XML Workflow: Knowing What I Need

I’ve spent a lot of time describing presentation options for object headers and diagram nodes. I wrote about the sorts of things I would need, not didn’t actually list them.

Happily, despite the number of node and header styles I’ve shown, I actually don’t need that many.

Style Guidelines

I have a few guidelines in how object header and diagram node styles are applied.

  • Every color of each scheme has a ‘friendly’ (unfilled) and ‘hostile’ (filled) option.
  • Header and node for an object will use the same colors.
  • All headers of an object type will use the same style.
  • All nodes of an object type will use the same style.
  • Header and node for an object need not both be friendly or both be hostile.

As specific style possibilities, I see

  • All headers filled, all nodes filled.
  • All headers filled, all nodes unfilled.
  • All headers unfilled, all nodes filled.
  • All headers unfilled, all nodes unfilled.
  • All headers filled, all nodes filled except spell nodes. That is, spell headers are filled but spell nodes are unfilled.

How to Apply

In the taxonomy, identify

  • Object color scheme (Character, Green, etc.). This will be used for both headers and nodes. Can (in fact, usually will be) inherited.
  • Schema color index (A-E, from dark to light).
  • Fill text color (black, white). This will be used for filled nodes.

Text color in unfilled nodes will usually be either black, or ‘color A’ of its color scheme. I expect this will be global. I lean toward black as the color, as long as the stat block content is black. It would look strange to me if the stat block is more visually prominent than the object name.

Specific Overrules General

Always, a specifically set value supersedes a more general value.

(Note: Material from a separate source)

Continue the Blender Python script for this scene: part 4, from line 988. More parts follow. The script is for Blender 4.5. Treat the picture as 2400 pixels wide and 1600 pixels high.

  • Header printer friendly/hostile is a global setting.
  • Node printer friendly/hostile is a global setting.
  • I can define in taxonomy that ‘Spell’ nodes wills be printer friendly. This will apply to all spell nodes, even if the diagram node style is globally ‘filled’ (hostile).
  • I can choose to have a a single object override the taxonomy settings.

Presentation Attributes

I expect to use the following metadata:

  • color-scheme (named, probably set high in the taxonomy and unchanging after that).
  • color-index (A-E… or A-G if I want to add black and white at A and G respectively).
  • filled-text-color (black or white… or A or G).
  • header-style (filled or unfilled; usually global and not set explicitly).
  • node-style (filled or unfilled; usually global and not set explicitly).
  • header-text-style (normal, italic, bold, bold italic)
  • node-text-style (normal, italic, bold, bold italic)
  • header-text-size

What these things mean when it comes to actually rendering content will be determined at build time. For instance, if I mark ‘Feat’ as (brown, E) my script will encode according to the rendering engine. Ditto for filled vs unfilled presentation, and so on.

Closing Comments

Overall I think this is not a complex system. even so, it’s good to think through how to implement before starting to encoded. I’m going to have to recode some of my existing taxonomy information, and reimplement a fair amount of XSLT. Overall it will mean less XSLT code than I have today because I remove a lot of special case code. Still, there’s significant change here.